The novel approach presented in this paper reduces overlapping due to the Minimum Bounding Rectangle (MBR) expansion, allowing the storage of data entries of fast-moving objects in non-leaf nodes. We compare the method of storing data of fast-moving objects in a leaf node with the method of storing the same data in non-leaf nodes. We show that the overlapping of the TPR*-tree can be reduced by storing fast moving objects in non-leaf nodes. The reason for storing fast moving objects in non-leaf nodes is that the MBR can be rapidly expanded over time by fast moving objects, potentially increasing overlapping.

Because the TPR*-tree usually consists of indexing nodes that are leveled hierarchically, it is necessary to develop a new method to choose an optimal non-leaf node to store a moving object by jointly considering both the speed of the object and the MBR of the child nodes included in the corresponding non-leaf node. To determine whether to store fast moving objects (we call this speed outlier) on non-leaf nodes or leaf nodes, different criteria are needed, depending on the distribution of moving objects in a given MBR. The increase in overlapping cost before and after promoting a speed outlier is used to decide whether or not to allocate the speed outlier to non-leaf nodes. When storing a speed outlier object in a non-leaf node, we not only use its speed as a criterion, but the increase in overlap due to the inclusion of the speed outlier object is calculated as a cost function.

We expect two benefits of storing fast moving objects in non-leaf nodes. First, the search performance of the index does not deteriorate because the overlapping ratio of the MBR of the non-leaf nodes decreases even though the MBR, due to the fast-moving object, rapidly expands. Second, the number of non-leaf nodes visited during index search is considerably reduced because the fast object has already been searched for before visiting the leaf node. These two benefits ensure that the prediction query performance does not deteriorate, even though the index contains fast moving objects.

The main contribution of this study is that it proposes a new velocity-based dynamic leveling policy for reducing overlapping of non-leaf nodes. This reduces the overlap of the MBR by reducing MBR expansion caused by fast moving objects, thereby contributing toward the improvement of search performance. The experimental results indicate that the search performance of the proposed dynamic promotion policy is better than that of the original TPR*-tree.

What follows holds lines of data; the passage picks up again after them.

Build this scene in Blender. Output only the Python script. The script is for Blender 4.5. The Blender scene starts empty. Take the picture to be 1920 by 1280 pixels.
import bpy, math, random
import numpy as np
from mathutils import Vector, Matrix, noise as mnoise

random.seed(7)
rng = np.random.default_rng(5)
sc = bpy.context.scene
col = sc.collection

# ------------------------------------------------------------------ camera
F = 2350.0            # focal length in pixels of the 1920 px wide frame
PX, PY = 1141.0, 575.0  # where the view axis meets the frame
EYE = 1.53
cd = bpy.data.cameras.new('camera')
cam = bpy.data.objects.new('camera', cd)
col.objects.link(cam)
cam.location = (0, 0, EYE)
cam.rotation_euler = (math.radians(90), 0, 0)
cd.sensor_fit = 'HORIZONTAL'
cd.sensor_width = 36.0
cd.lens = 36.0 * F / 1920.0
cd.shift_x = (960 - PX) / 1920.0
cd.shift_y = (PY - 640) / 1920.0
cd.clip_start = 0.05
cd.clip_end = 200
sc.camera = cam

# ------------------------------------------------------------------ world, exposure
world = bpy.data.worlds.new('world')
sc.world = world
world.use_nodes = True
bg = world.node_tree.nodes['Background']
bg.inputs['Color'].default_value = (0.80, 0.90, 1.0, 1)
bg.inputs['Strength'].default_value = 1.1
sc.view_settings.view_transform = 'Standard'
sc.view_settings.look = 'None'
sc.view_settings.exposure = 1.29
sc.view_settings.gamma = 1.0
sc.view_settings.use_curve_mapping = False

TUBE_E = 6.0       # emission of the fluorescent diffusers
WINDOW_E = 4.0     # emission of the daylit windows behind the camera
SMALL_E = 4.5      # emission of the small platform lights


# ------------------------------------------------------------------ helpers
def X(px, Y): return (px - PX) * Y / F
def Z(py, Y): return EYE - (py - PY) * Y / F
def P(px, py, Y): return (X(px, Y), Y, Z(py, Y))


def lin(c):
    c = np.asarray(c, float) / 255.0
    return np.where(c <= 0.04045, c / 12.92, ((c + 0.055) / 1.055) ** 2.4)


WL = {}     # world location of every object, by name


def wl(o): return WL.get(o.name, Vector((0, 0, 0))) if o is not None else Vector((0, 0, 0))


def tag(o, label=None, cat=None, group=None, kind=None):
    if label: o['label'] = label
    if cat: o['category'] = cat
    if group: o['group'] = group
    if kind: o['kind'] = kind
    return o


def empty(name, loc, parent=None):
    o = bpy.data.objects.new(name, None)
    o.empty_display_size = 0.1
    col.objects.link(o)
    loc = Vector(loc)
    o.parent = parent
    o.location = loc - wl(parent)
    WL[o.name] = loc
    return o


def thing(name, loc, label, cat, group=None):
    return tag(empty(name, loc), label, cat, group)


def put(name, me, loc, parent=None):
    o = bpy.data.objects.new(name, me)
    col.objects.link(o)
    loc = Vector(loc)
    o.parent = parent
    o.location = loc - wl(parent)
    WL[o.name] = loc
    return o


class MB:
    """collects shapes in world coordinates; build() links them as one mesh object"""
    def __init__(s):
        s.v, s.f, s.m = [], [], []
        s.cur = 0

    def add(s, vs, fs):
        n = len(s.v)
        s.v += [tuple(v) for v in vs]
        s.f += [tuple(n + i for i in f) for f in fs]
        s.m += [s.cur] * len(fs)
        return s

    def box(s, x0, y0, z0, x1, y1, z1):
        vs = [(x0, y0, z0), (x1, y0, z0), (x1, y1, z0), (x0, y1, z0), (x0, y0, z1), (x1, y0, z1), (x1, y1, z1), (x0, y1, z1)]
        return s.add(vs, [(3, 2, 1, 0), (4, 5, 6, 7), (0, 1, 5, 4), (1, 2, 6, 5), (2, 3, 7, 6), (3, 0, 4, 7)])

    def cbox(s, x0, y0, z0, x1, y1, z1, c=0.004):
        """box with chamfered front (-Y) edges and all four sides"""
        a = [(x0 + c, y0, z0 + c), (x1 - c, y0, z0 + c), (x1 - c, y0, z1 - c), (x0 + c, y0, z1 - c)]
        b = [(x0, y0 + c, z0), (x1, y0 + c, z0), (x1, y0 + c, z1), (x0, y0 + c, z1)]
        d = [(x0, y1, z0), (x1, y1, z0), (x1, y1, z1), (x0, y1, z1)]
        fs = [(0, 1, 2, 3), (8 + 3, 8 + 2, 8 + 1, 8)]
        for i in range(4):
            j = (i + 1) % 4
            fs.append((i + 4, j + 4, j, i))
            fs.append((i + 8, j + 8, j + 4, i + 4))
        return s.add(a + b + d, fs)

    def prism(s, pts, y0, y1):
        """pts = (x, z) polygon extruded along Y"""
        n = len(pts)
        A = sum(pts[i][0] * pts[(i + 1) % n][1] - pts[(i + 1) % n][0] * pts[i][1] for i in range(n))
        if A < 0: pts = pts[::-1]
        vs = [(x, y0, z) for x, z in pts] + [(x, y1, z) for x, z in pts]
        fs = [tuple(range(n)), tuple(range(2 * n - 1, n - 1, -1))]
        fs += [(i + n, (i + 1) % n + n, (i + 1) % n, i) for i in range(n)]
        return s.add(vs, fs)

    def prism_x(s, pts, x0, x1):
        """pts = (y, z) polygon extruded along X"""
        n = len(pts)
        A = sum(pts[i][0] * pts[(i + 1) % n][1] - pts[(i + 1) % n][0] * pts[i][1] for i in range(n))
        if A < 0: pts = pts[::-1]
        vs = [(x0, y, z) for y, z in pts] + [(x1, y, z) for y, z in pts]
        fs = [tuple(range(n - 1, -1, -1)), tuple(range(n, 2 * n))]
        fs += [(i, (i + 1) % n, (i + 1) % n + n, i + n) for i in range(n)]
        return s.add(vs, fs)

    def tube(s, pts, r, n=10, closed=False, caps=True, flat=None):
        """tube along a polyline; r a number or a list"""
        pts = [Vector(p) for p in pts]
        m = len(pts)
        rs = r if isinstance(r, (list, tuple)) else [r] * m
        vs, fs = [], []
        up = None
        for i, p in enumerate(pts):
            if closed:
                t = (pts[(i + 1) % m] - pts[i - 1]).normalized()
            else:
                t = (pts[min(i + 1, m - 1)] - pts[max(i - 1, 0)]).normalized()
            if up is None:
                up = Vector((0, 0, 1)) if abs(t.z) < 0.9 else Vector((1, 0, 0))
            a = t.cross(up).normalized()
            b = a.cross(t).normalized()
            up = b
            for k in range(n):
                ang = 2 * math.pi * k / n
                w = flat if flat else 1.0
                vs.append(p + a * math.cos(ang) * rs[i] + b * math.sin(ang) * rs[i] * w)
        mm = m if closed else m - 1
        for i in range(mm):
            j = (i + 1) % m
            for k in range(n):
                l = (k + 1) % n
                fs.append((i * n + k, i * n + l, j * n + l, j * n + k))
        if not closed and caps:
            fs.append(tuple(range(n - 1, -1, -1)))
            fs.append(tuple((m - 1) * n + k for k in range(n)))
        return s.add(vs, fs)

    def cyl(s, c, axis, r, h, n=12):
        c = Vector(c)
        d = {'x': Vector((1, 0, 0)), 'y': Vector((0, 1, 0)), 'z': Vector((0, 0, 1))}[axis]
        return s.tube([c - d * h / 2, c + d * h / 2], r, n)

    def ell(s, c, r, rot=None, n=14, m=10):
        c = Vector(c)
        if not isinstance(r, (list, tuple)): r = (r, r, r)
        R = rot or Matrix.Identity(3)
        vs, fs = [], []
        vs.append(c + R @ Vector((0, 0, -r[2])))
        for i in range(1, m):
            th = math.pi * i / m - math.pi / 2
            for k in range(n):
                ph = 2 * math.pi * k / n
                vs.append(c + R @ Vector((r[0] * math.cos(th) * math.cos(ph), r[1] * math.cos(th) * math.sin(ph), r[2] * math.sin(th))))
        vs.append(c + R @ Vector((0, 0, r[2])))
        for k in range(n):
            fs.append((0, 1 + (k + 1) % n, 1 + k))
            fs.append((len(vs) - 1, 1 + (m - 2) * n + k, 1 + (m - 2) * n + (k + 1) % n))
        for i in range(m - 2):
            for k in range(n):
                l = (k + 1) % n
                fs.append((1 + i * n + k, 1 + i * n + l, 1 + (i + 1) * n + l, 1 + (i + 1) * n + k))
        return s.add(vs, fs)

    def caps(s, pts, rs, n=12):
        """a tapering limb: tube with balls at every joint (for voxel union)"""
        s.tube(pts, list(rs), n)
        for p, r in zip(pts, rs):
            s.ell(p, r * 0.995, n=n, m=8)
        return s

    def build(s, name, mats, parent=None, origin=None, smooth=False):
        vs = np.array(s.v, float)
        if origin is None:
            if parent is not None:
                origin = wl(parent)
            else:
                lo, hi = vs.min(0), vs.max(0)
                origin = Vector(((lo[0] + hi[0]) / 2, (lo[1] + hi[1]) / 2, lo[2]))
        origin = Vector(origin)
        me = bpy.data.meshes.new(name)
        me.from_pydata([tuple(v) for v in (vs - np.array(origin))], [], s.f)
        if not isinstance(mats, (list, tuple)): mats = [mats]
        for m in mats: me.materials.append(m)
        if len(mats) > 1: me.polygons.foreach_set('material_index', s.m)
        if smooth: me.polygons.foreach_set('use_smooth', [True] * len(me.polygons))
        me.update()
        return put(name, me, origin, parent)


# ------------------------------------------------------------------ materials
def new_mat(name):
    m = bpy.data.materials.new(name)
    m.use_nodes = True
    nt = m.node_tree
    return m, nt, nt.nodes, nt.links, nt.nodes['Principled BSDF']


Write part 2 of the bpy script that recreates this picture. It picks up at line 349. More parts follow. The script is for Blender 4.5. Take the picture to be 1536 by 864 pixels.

Section 2 defines the problem of the effects of fast-moving objects on the index. Section 3 describes a velocity-based dynamic leveling policy for storing fast moving objects in non-leaf nodes. The algorithms of insertion, deletion, updating, and search are described in Section 4. Section 5 describes the performance analysis, and Section 6 describes how the results differ from those of previous studies. Section 7 discusses the inferences.